Pension tax breaks are still quite generous, even though the amount you can save this way has reduced considerably. Pensions are the most efficient significant form of savings, according to a think-tank known as the Institute of Fiscal Studies. As is the case with ISAs, there’s potential to save in pensions on behalf of children. A maximum annual contribution of £2,880 is topped up to £3,600 because of tax relief.

  1. Digital Tax

Starting April, an additional £2,000 of earnings from trading income or property can also be protected. The 2 new £1,000 allowances are targeted towards people using websites such as Airbnb for renting out rooms in their homes and using platforms such as eBay to sell items according to Vatglobal. The tax breaks were designed to benefit the micro-entrepreneurs that either rent out their homes via the Internet or sell services online.

  1. VCTs/EIS

Venture Capital Trusts (VCTs) and Enterprise Investment Schemes (EIS) that invest in small, but higher risks firms can be an excellent source of tax relief especially for the high earners.
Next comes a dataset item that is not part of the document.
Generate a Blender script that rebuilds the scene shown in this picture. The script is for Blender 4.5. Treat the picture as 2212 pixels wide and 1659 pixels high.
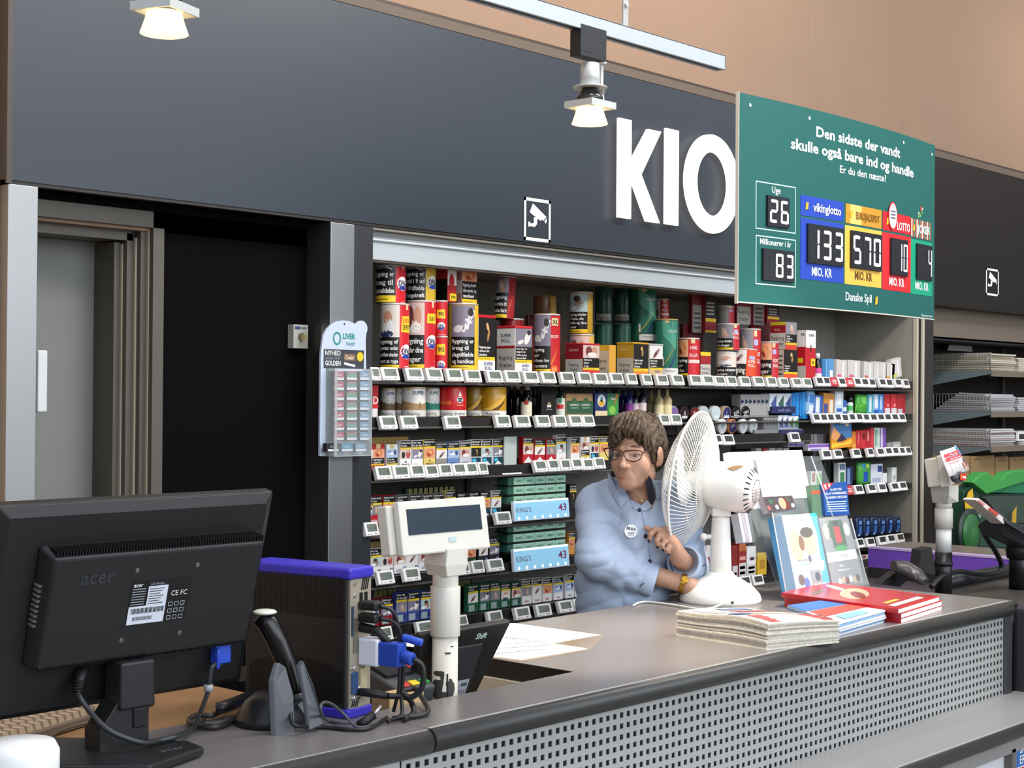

EIS investments that aree held for at least 2 years generally also qualify for inheritance tax relief as do unquoted shares and other business assets. It is referred to as “business property relief” and it costs the government £585 million annually while the agricultural land inheritance tax relief costs the government an additional £450 million annually.

  1. Charitable Giving

If you earn over the £43,000 higher-rate threshold, you may be able to reduce your tax bill using tax relief on charitable giving, with the benefit being split between the taxpayer and the charity. Community amateur sports clubs and charities can claim an additional 25 pence for every £1 given by taxpayers using “gift aid”. A higher-rate taxpayer can then use the tax return to claim back an additional 25 pence.

  1. Inheritance Tax

The introduction of rules in April scrapping the inheritance tax on family homes worth up to £1 million is quite generous and will cost £940 million annually by 2021.

The people that can afford to give away their assets use the “7-year rule” as the mainstay of inheritance planning. While it is commonly known that gifts made are exempted from inheritance tax if you live for an additional 7 years, tax advisers say than an often forgotten exemption is that of regular giving. If you establish a pattern of gifts, they are likely to be exempted from tax from the very start if you prove that your standard of living was not affected by giving away the money.

  1. Family Limited Partnerships

Family limited partnerships have become a great alternative to trusts since they are tax-efficient. Trusts are now taxed heavily. The family limited partnerships give an element of control to families that wish to hand down assets to the younger generation by allowing parents to dictate when to hand money down to youngsters. The money transferred into such partnerships does not attract inheritance tax as long as the donor lives for a further 7 years. However, it is important to be wary of traps when using this type of vehicle and it is a great option for the well-advised and the wealthy.

  1. Salary Sacrifice

The opportunities for tax avoidance on employment years have shrunk drastically in recent years, but it’s still possible for employees to save tax by exchanging pay for perks. In spite of planned cuts to “salary sacrifice” schemes, there are still opportunities for making savings on childcare, pensions, ultra-low emission vehicles, and cycle-to-work schemes.